**WHAT IS BEING ASKED**
Give a verbatim copy of the lines below, minus the pictures.

··· SOURCE RECORDS

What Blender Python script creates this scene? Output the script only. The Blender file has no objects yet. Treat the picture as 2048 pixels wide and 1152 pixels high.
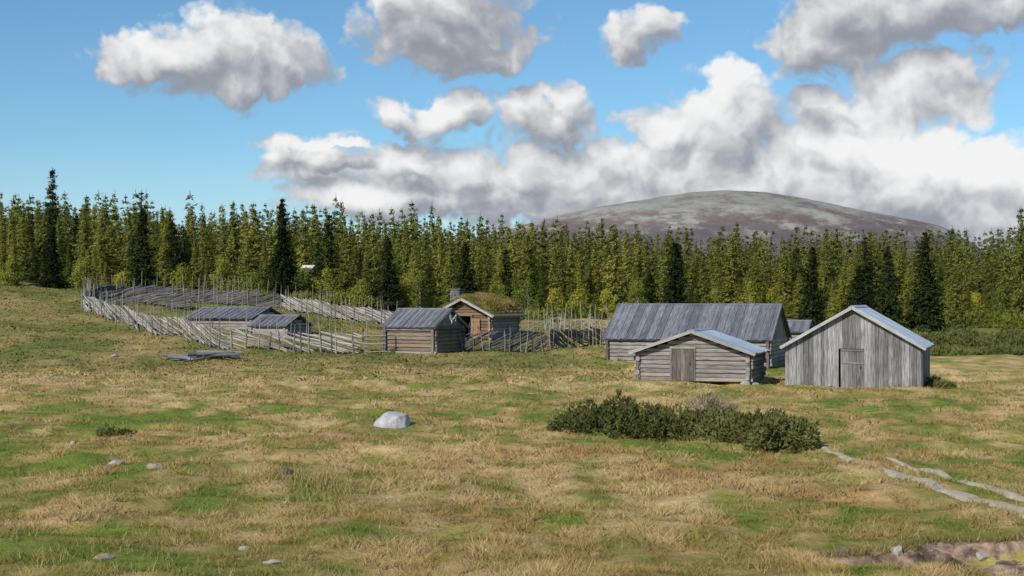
import bpy, bmesh, math, random
import numpy as np
from mathutils import Vector, Matrix, noise as mnoise
random.seed(7); rng = np.random.default_rng(7)
S = bpy.context.scene; COL = S.collection
F = 2813.0; CH = 3.7
U = random.uniform
# ------------------------------------------------------------------ noise
def _h(ix, iy, s):
    n = (ix.astype(np.int64)*374761393 + iy.astype(np.int64)*668265263 + s*974711) & 0x7fffffff
    n = ((n ^ (n >> 13))*1274126177) & 0x7fffffff
    n = n ^ (n >> 16)
    return (n & 0xffff)/65535.0
def vn(x, y, s=0):
    x = np.asarray(x, float); y = np.asarray(y, float)
    ix = np.floor(x); iy = np.floor(y); fx = x-ix; fy = y-iy
    fx = fx*fx*(3-2*fx); fy = fy*fy*(3-2*fy)
    a = _h(ix, iy, s); b = _h(ix+1, iy, s); c = _h(ix, iy+1, s); d = _h(ix+1, iy+1, s)
    return (a*(1-fx)+b*fx)*(1-fy)+(c*(1-fx)+d*fx)*fy
def fbm(x, y, o=3, s=0):
    t = 0; a = 1; w = 0; x = np.asarray(x, float); y = np.asarray(y, float)
    for i in range(o):
        t = t+a*vn(x*(2**i)+i*17.3, y*(2**i)-i*9.1, s+i); w += a; a *= .5
    return t/w
# ------------------------------------------------------------------ terrain height
def zy(Y, py): return (Y, CH-(py-600)/F*Y)
near = [(0, 2.0), (8, 1.3), (19, 0.0), (30, 0.02)]
def back(Y, z): return [(Y, z), (Y*1.6, z*.7+1), (3000, 4), (9000, 4)]
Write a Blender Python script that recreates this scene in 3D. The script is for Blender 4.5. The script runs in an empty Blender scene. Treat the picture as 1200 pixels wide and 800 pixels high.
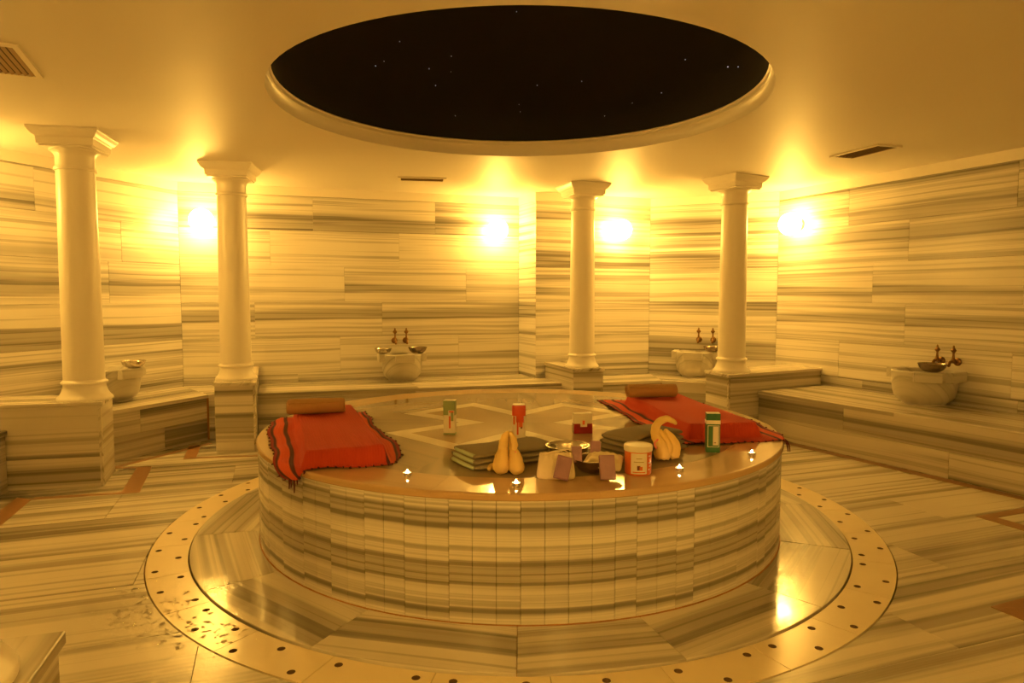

······

**OUTPUT BELOW**
What Blender Python script creates this scene? Output the script only. The Blender file has no objects yet. Treat the picture as 2048 pixels wide and 1152 pixels high.
import bpy, bmesh, math, random
import numpy as np
from mathutils import Vector, Matrix, noise as mnoise
random.seed(7); rng = np.random.default_rng(7)
S = bpy.context.scene; COL = S.collection
F = 2813.0; CH = 3.7
U = random.uniform
# ------------------------------------------------------------------ noise
def _h(ix, iy, s):
    n = (ix.astype(np.int64)*374761393 + iy.astype(np.int64)*668265263 + s*974711) & 0x7fffffff
    n = ((n ^ (n >> 13))*1274126177) & 0x7fffffff
    n = n ^ (n >> 16)
    return (n & 0xffff)/65535.0
def vn(x, y, s=0):
    x = np.asarray(x, float); y = np.asarray(y, float)
    ix = np.floor(x); iy = np.floor(y); fx = x-ix; fy = y-iy
    fx = fx*fx*(3-2*fx); fy = fy*fy*(3-2*fy)
    a = _h(ix, iy, s); b = _h(ix+1, iy, s); c = _h(ix, iy+1, s); d = _h(ix+1, iy+1, s)
    return (a*(1-fx)+b*fx)*(1-fy)+(c*(1-fx)+d*fx)*fy
def fbm(x, y, o=3, s=0):
    t = 0; a = 1; w = 0; x = np.asarray(x, float); y = np.asarray(y, float)
    for i in range(o):
        t = t+a*vn(x*(2**i)+i*17.3, y*(2**i)-i*9.1, s+i); w += a; a *= .5
    return t/w
# ------------------------------------------------------------------ terrain height
def zy(Y, py): return (Y, CH-(py-600)/F*Y)
near = [(0, 2.0), (8, 1.3), (19, 0.0), (30, 0.02)]
def back(Y, z): return [(Y, z), (Y*1.6, z*.7+1), (3000, 4), (9000, 4)]
Write a Blender Python script that recreates this scene in 3D. The script is for Blender 4.5. The script runs in an empty Blender scene. Treat the picture as 1200 pixels wide and 800 pixels high.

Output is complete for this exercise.